Nigel’s writers can get inspiration here:
Ollie, the Trip Advisor Owl
Ollie the Owl was inspired a couple of years ago by the owl in Trip Advisor’s logo. Ollie looks like an Elf Owl, the smallest North American owl, which are about six inches tall at most, with a wingspan of about 13 inches. He gesticulates with his wings (right wing mostly) and speaks with a posh English accent.
In the three commercials I’ve seen, Ollie always wears a robe. What is it with these English-accented owls who are always in their lounging apparel? Trip Advisor, which was founded in 2003, sees Ollie as a foil to Travelocity’s Roaming Gnome.

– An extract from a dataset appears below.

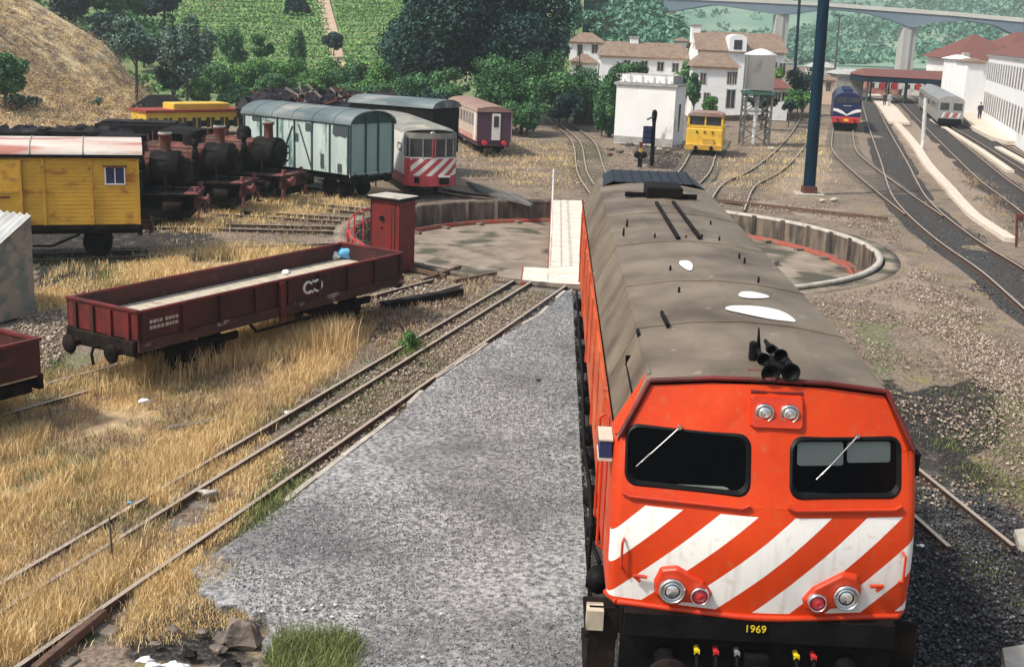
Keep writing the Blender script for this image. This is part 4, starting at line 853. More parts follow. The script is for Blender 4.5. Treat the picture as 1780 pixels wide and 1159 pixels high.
# rubbish inside
p = G(597, 452, 1.2); t = thing('rubbish_bag', 'crumpled blue and white plastic bag lying inside the red flat wagon', 'bag', (p[0], p[1], 1.22))
def lump(r, seed, sq=(1, 1, 1), n_=14, am=.3):
    mb = MB().ball((0, 0, 0), r, n_, sq); rr = np.random.default_rng(seed); ph = rr.uniform(0, 6, 6)
    mb.v = [tuple(np.array(q)*(1+am*(math.sin(q[0]/r*3+ph[0])*math.sin(q[1]/r*4+ph[1])+.6*math.sin(q[2]/r*5+ph[2]+q[0]/r*6)))) for q in mb.v]; return mb
lump(.24, 1, (1.1, .9, .7)).xf(Matrix.Translation((.02, .05, .16))).build('bag_body', 'litter_blue', t); lump(.15, 2, (1.3, .8, .6)).xf(Matrix.Translation((-.2, -.1, .1))).build('bag_flap', 'litter_white', t)
def crag(r, seed, sq=(1, 1, .7)):
    mb = MB().ball((0, 0, 0), r, 9, sq); rr = np.random.default_rng(seed); off = {}
    out = []
    for q in mb.v:
        k = tuple(round(a, 3) for a in q)
        if k not in off: off[k] = rr.uniform(.72, 1.22)
        out.append(tuple(np.array(q)*off[k]))
    mb.v = out; mb.sm = [False]*len(mb.sm); return mb
p = G(505, 482, 1.5); t = lump(.1, 5, (1, 1.3, .6)).build('rag', 'litter_white'); t.location = (p[0]-.12, p[1]+.05, 1.60); tag(t, 'white rag hanging over the top rail of the red flat wagon', 'rag')

# --- part of a second red open wagon at the left edge
q0 = G(72, 600, 1.45); q0 = G(70, 589, 1.53)+np.array([-.875, .485, 0])*1.08; c2 = thing('open_wagon', 'dark red open wagon end cut off by the left edge below the grey hut', 'wagon', (q0[0], q0[1], 0), -math.radians(29+180))
MB().box(-1.05, -1.01, 0, 7, .85, 1.5).box(1.01, 1.05, 0, 7, .85, 1.5).build('side_board', 'wagonred', c2); MB().box(-1.01, 1.01, 0, .04, .85, 1.5).build('end_board', 'wagonred', c2)
MB().box(-1.08, 1.08, -.03, .07, 1.5, 1.55).box(-1.08, -.99, .07, 7, 1.5, 1.55).box(.99, 1.08, .07, 7, 1.5, 1.55).build('top_rail', 'wagonred_end', c2); MB().box(-1.0, 1.0, .05, 7, .80, .86).build('floor', 'planks', c2)
MB().box(-1.0, 1.0, -.08, .02, .55, .84).box(-.9, .9, .1, 7, .5, .7).build('underframe', 'grime', c2)
for y_ in (1.2, 5): wheelset(c2, y_, .34)
for x in (-.7, 0, .7): MB().box(x-.05, x+.05, -.05, -.002, .8, 1.48).build('stanchion', 'wagonred', c2)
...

If you don’t know, the Roaming Gnome has an interesting backstory. A few years ago people thought it was a clever prank to steal their neighbor’s garden gnome and carry it to faraway places, then send the neighbor a photo with a note from the gnome. “Hi, having a grand time at the Great Wall of China. Hugs and kisses.”

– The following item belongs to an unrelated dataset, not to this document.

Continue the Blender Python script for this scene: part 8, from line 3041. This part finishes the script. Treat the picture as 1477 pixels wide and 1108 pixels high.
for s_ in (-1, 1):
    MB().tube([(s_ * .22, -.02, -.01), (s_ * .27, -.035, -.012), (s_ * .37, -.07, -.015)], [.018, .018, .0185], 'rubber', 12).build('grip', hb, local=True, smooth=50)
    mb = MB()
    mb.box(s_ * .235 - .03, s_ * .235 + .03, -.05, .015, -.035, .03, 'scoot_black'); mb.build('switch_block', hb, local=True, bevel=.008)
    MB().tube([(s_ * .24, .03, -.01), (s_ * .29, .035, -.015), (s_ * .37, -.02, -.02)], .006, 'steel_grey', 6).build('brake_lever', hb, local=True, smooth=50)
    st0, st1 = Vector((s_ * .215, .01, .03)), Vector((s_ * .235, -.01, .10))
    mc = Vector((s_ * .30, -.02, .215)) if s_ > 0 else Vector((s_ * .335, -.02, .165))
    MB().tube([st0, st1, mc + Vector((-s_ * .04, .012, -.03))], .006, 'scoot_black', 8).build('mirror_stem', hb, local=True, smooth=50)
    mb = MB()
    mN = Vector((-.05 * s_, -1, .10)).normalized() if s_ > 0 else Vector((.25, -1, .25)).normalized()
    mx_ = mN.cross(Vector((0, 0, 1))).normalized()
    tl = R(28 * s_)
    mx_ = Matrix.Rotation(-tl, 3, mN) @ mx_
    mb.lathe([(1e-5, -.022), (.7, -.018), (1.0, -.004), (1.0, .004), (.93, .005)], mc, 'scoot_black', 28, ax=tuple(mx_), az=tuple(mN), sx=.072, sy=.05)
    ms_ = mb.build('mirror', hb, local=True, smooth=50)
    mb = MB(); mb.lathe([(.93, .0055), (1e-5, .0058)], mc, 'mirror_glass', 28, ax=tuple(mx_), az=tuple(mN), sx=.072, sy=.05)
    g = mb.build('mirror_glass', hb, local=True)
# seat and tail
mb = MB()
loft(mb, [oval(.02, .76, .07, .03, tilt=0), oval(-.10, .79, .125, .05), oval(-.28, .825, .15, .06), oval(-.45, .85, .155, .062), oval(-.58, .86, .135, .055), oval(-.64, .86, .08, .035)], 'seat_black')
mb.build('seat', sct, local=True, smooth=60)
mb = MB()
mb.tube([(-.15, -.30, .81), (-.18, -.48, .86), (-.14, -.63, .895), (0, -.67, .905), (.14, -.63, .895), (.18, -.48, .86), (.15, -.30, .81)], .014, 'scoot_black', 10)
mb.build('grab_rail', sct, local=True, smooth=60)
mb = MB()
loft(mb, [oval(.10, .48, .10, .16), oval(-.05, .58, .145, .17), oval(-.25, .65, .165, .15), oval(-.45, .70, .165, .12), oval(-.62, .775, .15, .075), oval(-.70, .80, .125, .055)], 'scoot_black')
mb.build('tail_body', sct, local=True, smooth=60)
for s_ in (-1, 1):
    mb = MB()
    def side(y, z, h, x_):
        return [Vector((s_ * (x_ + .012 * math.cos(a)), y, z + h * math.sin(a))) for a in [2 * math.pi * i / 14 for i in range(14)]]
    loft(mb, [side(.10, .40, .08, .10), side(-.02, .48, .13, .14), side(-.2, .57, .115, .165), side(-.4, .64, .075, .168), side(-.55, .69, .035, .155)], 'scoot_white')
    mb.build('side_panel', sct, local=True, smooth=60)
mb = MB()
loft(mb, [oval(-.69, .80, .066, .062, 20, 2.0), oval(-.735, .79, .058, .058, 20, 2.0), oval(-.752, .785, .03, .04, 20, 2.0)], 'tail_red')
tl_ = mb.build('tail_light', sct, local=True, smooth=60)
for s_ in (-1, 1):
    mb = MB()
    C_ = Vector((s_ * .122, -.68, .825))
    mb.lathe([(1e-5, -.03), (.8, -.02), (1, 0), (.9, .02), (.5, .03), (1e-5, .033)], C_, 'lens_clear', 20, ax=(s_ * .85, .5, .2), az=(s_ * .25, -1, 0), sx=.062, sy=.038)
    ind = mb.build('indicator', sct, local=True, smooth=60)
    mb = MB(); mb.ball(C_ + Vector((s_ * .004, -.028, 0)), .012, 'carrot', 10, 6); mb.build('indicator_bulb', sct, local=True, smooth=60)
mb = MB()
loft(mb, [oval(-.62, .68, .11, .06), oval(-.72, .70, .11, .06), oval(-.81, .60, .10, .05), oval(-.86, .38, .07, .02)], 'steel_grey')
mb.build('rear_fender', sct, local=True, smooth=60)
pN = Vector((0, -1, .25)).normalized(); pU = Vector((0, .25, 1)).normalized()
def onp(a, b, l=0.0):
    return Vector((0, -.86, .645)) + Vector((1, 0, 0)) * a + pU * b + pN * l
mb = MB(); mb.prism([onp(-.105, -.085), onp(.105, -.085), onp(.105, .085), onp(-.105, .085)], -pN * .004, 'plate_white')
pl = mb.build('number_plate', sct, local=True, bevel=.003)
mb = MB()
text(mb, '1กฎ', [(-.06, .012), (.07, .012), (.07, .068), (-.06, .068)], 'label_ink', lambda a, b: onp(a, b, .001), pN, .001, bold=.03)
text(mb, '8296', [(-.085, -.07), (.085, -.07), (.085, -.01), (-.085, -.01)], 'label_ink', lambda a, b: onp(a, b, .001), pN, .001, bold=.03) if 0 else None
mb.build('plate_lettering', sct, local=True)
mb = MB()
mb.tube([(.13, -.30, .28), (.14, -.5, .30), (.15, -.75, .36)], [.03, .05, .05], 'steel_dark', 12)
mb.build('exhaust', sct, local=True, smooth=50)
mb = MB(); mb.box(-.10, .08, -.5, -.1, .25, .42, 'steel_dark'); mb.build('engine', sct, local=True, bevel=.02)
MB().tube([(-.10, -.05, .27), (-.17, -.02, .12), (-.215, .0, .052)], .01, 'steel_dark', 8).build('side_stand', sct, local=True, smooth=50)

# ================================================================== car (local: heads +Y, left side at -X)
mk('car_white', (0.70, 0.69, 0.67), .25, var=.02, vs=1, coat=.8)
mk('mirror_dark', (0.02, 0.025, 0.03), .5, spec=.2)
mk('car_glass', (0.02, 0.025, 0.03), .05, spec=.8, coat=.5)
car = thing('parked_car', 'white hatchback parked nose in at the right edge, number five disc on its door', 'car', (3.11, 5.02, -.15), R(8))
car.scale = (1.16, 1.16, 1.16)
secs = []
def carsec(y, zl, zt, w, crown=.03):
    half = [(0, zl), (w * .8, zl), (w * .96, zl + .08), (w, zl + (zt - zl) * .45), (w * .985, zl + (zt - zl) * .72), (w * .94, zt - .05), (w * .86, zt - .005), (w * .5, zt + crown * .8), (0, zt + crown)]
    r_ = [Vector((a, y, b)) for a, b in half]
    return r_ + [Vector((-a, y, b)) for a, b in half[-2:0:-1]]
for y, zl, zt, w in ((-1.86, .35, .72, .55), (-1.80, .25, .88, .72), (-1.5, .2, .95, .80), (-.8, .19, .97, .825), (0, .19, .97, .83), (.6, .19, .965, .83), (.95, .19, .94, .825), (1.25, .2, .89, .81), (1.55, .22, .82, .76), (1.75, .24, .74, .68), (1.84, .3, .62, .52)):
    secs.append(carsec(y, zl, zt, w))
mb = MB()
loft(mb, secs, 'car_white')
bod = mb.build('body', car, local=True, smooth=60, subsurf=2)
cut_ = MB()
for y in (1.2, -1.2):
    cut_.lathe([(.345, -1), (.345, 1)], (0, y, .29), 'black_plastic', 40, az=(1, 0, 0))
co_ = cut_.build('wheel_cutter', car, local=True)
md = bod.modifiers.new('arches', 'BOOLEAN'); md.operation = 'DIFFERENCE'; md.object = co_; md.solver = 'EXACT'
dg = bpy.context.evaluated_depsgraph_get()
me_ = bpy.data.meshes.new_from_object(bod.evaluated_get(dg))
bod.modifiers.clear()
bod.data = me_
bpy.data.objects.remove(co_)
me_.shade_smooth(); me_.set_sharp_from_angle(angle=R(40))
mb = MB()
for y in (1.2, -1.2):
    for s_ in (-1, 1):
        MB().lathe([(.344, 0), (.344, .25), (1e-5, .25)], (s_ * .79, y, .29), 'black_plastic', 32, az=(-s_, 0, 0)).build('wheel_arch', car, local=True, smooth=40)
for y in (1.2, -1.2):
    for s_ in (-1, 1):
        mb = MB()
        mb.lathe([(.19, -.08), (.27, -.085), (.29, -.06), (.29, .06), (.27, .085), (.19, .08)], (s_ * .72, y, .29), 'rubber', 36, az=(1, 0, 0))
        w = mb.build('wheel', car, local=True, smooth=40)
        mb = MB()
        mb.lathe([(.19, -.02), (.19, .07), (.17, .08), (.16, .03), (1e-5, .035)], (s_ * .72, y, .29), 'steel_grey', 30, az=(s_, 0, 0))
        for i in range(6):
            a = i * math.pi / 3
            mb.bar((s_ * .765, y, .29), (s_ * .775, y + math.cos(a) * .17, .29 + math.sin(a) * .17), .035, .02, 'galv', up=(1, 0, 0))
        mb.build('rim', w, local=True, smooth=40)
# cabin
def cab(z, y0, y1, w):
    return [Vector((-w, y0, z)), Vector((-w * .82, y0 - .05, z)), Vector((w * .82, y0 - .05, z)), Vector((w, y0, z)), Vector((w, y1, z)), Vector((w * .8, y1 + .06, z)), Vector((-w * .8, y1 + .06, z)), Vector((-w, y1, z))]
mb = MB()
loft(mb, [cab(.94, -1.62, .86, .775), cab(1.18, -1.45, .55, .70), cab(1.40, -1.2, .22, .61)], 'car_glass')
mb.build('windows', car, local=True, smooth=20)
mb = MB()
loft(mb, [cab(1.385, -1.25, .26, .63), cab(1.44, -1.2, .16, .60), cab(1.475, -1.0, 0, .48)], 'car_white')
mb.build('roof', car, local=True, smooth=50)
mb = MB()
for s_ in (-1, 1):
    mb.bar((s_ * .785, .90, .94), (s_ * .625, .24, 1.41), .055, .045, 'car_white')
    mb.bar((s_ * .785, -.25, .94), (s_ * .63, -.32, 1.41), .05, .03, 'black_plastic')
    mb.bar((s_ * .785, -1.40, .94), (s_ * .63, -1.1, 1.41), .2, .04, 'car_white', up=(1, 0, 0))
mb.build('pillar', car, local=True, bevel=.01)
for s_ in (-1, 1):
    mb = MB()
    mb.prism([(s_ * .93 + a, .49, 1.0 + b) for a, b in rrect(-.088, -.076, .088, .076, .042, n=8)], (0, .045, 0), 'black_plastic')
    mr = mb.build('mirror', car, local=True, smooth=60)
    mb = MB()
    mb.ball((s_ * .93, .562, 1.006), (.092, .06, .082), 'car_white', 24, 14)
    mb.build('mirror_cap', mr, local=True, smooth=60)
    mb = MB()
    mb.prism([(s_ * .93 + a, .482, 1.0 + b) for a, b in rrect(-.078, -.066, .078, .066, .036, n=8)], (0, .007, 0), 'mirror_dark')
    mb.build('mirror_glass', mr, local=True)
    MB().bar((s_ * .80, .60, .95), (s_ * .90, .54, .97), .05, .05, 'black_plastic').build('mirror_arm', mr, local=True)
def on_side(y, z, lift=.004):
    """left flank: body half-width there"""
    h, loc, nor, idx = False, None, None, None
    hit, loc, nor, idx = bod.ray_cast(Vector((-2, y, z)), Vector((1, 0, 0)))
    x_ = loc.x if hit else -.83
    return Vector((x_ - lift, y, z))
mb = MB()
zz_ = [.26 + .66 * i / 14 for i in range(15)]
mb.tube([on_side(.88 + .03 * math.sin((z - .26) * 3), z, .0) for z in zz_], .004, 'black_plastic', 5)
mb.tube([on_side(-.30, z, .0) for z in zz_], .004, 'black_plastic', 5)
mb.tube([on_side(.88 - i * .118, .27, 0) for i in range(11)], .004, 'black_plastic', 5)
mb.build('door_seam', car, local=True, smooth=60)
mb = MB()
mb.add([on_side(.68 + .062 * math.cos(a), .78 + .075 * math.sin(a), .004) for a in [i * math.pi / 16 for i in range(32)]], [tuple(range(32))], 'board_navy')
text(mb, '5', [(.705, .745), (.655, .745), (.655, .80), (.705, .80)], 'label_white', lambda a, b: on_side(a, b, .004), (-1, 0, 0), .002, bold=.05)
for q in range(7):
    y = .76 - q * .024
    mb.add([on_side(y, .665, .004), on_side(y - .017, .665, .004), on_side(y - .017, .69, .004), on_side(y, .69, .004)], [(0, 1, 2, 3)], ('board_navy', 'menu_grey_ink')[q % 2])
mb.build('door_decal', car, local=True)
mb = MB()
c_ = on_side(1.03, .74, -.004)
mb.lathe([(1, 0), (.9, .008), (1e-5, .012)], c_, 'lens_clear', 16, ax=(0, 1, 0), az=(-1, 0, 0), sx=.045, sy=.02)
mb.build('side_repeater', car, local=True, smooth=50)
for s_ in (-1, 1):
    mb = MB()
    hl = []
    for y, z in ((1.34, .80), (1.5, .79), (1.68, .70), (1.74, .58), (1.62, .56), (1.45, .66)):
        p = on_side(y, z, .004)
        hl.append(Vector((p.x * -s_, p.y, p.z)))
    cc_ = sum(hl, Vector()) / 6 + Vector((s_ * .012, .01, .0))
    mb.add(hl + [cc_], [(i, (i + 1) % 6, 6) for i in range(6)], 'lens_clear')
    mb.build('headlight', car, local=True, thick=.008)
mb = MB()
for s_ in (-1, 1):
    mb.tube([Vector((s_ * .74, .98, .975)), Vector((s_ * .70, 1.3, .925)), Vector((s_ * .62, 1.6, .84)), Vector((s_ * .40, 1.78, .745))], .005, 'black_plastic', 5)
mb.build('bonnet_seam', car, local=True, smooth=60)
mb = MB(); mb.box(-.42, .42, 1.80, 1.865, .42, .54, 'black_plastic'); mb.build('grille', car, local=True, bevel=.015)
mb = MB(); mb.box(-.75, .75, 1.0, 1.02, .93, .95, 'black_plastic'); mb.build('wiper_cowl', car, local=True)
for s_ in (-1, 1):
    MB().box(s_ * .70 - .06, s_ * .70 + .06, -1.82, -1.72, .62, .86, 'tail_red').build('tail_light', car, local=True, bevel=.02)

Wacky humor tends be a keynote of the Roaming Gnome Travelocity commercials. Ollie the owl’s humor is more restrained. He likes puns and rhymes. Trip Advisor avoids the owl tropes for the most part. Choosing an owl is itself a trope of course. But don’t miss the “whooo” sound effect in all the ads. They start and end with it.
In “Safe Bet” Ollie stands inside a hotel safe. He wears his bathrobe and tells us finding the best hotel price is a “safe bet” with Trip Advisor. He urges viewers to find the hotel you want and “lock it in.”
In “A Price That Fits,” Ollie, still in his bathrobe, is getting fitted for a suit. He recommends Trip Advisor to find a hotel that “fits your budget.”
There are no puns in “This Bird’s Words.” While lounging in his bathrobe, of course, Ollie just explains how people can search for the perfect deal on Trip Advisor. “Trust this bird’s words,“ he tells us, which is a clever rhyme, I guess. He thinks so anyway.
Sometimes an Owl is Just an Owl
Not all owl commercials depend on tropes. Sometimes a director will include an owl for the sake of just being an owl. In car commercials, like those for Lexus and Kia Sorento, owls in the trees along the road enhance the romance of driving a new car.
In a very funny Verizon commercial, a man is standing in his yard with his arms stretched out trying to get birds to land on him. His wife is sitting indoors faced away from him counting her Verizon points. As a dove lands on one arm, suddenly several more birds including an owl land on both arms. “You’re a big guy,” he says to the owl. Then a giant hawk picks him up and carries him off.